How the Team Finally Mapped the 4D Ghost Inside the Super Proton Synchrotron
To measure how resonances affect particle motion, the scientists used beam position monitors around the SPS. Over approximately 3,000 beam passages, the monitors recorded whether particles were centered or offset in both the horizontal and vertical planes. The data were used to construct a Poincaré surface of section, a mathematical tool that captures the main features of a particle's movement through a periodic system. Any resonant particle passing through this surface traces a curve embedded in four-dimensional space, producing a map of the resonance haunting the accelerator.

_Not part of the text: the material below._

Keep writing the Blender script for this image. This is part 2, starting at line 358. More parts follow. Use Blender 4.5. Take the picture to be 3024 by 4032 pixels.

The structure that emerged matched what theory and simulation had predicted, confirming that decades of modeling had been pointing in the right direction. "What makes our recent finding so special is that it shows how individual particles behave in a coupled resonance," Bartosik said. "We can demonstrate that the experimental findings agree with what had been predicted based on theory and simulation."
What the Discovery of This Coupled Resonance Structure Means for the Future of Particle Physics
Mapping the ghost is not the same as removing it, and researchers are clear that significant work remains. "We're developing a theory to describe how particles move in the presence of these resonances," said Franchetti. "With this study, coupled with all the previous ones, we hope we will get clues on how to avoid or minimize the effects of these resonances for current and future accelerators."
The practical implications extend beyond CERN. The mathematical tools used to stabilize proton beams are now helping fusion engineers design magnetic cages that prevent plasma disruptions, transferring knowledge from particle physics to one of the most pressing engineering challenges in clean energy research. For CERN, the immediate priority is developing mitigation strategies that reduce beam degradation inside the SPS, improving beam quality for the LHC and laying the groundwork for the next generation of high-energy colliders.
The ghost, after twenty years, has a shape and a set of coordinates. What happens next is a matter of engineering.